A Leaner, Meaner Hamiltonian

The qubit Hamiltonian, which we must implement on the quantum computer, can be written as a long sum of Pauli strings: $H = \sum_{j} h_{j} P_{j}$. To simulate time evolution for Quantum Phase Estimation (QPE) or to measure the energy in the Variational Quantum Eigensolver (VQE), we essentially have to implement each of these little terms. The total "gate cost," a proxy for the runtime of our algorithm, is related to the number of terms in this sum.

By exploiting symmetries, we find that a great many of these terms, $h_{j}$, are exactly zero! They are forbidden by symmetry. Tapering doesn't just reduce the number of qubits; it sparsifies the Hamiltonian by culling all the terms that are inconsistent with the chosen symmetry sector. This can lead to a dramatic reduction in the computational workload. In a hypothetical but representative calculation on a small molecule, properly accounting for its symmetries can make the computation five times more efficient when considering a combined metric of qubit and gate-count reduction. This means a shorter, less error-prone quantum circuit—a critical advantage in the current era of noisy intermediate-scale quantum (NISQ) devices.

Sharpening the Spear: Improving Algorithm Success

Perhaps the most subtle and profound benefit of tapering lies in how it enhances the very success of our quantum algorithms. Imagine you are running QPE to find the ground state energy of a molecule. You start with a good guess for the ground state, $|\psi_0\rangle$, and the algorithm is designed to project out the energy of the true eigenstate contained within your guess.

But what if your initial guess, $|\psi_0\rangle$, is imperfect? What if it contains a small mixture of states with the wrong number of electrons or the wrong molecular symmetry? Without tapering, the quantum computer will dutifully evolve the entire state, including these physically irrelevant components. When you measure the result, you might get an energy corresponding to one of these "spurious" states, polluting your data and reducing the probability of finding the answer you actually want.
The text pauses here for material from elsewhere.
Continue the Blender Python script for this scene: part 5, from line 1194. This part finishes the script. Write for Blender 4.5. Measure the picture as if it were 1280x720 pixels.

It's like trying to tune a radio to a specific station while a dozen other stations are bleeding through as static.

Tapering solves this problem at its root. By reformulating the Hamiltonian to act only on the subspace with the correct symmetries, we guarantee that the computation can never wander into these forbidden zones. Every ounce of computational effort is focused within the physically relevant sector. This ensures two things: first, any energy that QPE reports is guaranteed to correspond to a state with the correct symmetries. Second, the probability of measuring the target energy on any given run of the algorithm is increased, because all the probability that was "wasted" on spurious states is now concentrated within the correct sector. Compared to an alternative technique like post-selection (where you run the experiment and throw away results that have the wrong symmetry), tapering is far superior. It doesn't throw away any shots, boosting not just the per-shot success rate but the overall throughput of the experiment.